In the controller 19, the sensed position signals are compared with reference values P_ref at summation point 17 to produce position error signals ep. The position error signals e_p are then fed into a position feedback controller 20 which produces an output signal F_p which is restricted to a maximum absolute value F_max by a limiter 22. The value of F_max depends on the temperature T_act of the electrical actuators 10 and on their ability to endure thermal stress. This temperature limitation is fully described in our co-pending Application "Thermal Protection of Electromagnetic Motors". The output F_pL from the limiter 22 is fed into summation point 23.
The signals from the accelerometers 12 are inverted at a summation point 18 and fed into an acceleration feedback controller 21 as acceleration error signals e_a. The output F_a from the acceleration controller 21 is combined with the output F_pL from the limiter 22 at summation point 23. The resulting output control signal F is used as the input for a power amplifier (not shown) to produce current for the actuators 10 to counteract the disturbance forces and thus reduce vibrations on the car 1.
The output F_a of the acceleration controller 21 contains a broad band of frequencies and the amplitude of the higher frequency signals can be relative large. To detect instability it is not sufficient to look at the amplitude of the signal; time duration has also to be weighted. A good measurement of stability is the moving root mean square or RMS value. It is a measure for the energy or power that is contained in a signal and time duration weighting can be chosen freely. The moving RMS value can be compared with a maximum admissible value and if it exceeds the admissible value an error flag is set true. The error signal will then deactivate the active ride control system and the elevator car will continue its operation with passive vibration damping. Deactivate can mean switch off or to gradually reduce the current supplied to the actuator 10. In the present embodiment the output signal F_a of the acceleration controller is squared in block 24. The squared signal has always a positive sign. In block 25 the squared signal is filtered through a first order low pass filter. The time constant of the low pass filter has to be defined by knowledge of the system and based on experience. In block 26 the square root of the filtered signal is calculated. Since the signal is a vector signal, which contains several values, the maximum value is chosen in block 27 and therefore the output from block 27 represents the signal with the largest RMS amplitude. It is compared against a maximum admissible value F_{a_max} in block 28. If the largest RMS signal is greater than the admissible value, an error flag Err_Fa is set true and the active ride control system is switched off. The admissible value again is derived by knowledge of the system and based on experience.

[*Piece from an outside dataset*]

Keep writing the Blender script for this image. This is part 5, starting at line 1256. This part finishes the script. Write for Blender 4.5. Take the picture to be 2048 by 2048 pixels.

The active ride control system is reactivated after a predetermined time period.
It will be appreciated that the guide assemblies 5 may incorporate guide shoes rather then rollers 6 to guide the car 1 along the guide rails 15.

Claims

An apparatus for damping vibrations of an elevator car (1), the elevator car (1) guided along rails (15) by guide elements (6), comprising:

a plurality of sensors (11,12) mounted on the car (1) for measuring vibrations transverse to a direction of travel;

at least one actuator (10) positioned between the car (1) and the guide elements (6);

and a closed-loop feedback controller (19) responsive to signals from the sensors (11,12) to produce a controller output signal (F) to energize the actuator (10)

CHARACTERISED IN THAT the controller (19) includes a comparator (28) to temporarily deactivate the actuator (10) if a selected component (F_a,F_p,F) of the controller signal (F) is greater than a predetermined value thereby preventing the onset of instability.
An apparatus according to claim 1, wherein the plurality of sensors (11,12) includes a position sensor (11) and an accelerometer (12), the controller (19) comprises a position controller (20) and an acceleration controller (21) responsive to the signals from the position sensor (11) and accelerometer (12) respectively, outputs (F_p,F_a) from the controllers (20,21) are combined to provide the controller output signal (F).
An apparatus according to claim 2, wherein the selected component of the controller signal (F) is an output (F_a) from the acceleration controller (21).
An apparatus according to claim 3, wherein the output (F_a) from the acceleration controller (21) is passed through a root-mean-square determining unit (24,25,26,27) and a maximum value determined is input to the comparator (28).
An apparatus according to any one of claims 2 to 4 wherein the controller (19) further comprises a limiter (22) to restrict the output (F_p) from the position controller (21) to a maximal value (F_p) dependent on the temperature of the actuator (10).
A method for reducing oscillations of an elevator car (1), the elevator car (1) guided along rails (15) by guide elements (6), comprising the steps of:

measuring oscillations of the car (1) transverse to a direction of travel; and

providing a control signal (F) for energising at least one actuator (10) positioned between the car (1) and the guide elements (6) in response to the measured oscillations

CHARACTERISED BY
deactivating the actuator (10) if a component of the control signal (F) is greater than a predetermined value and thereby preventing the onset of instability.
A method according to claim 6, wherein the step of measuring oscillations includes measuring a position and an acceleration of the car (1) and the step of deactivating the actuator (10) occurs if an acceleration component (F_a) of the control signal (F) is greater than the predetermined value (F_{a max}).
A method according to claim 7 further comprising the step of restricting a position component (F_p) of the control signal (F) to a maximal value (F_pL) depending on the temperature of the actuator (10).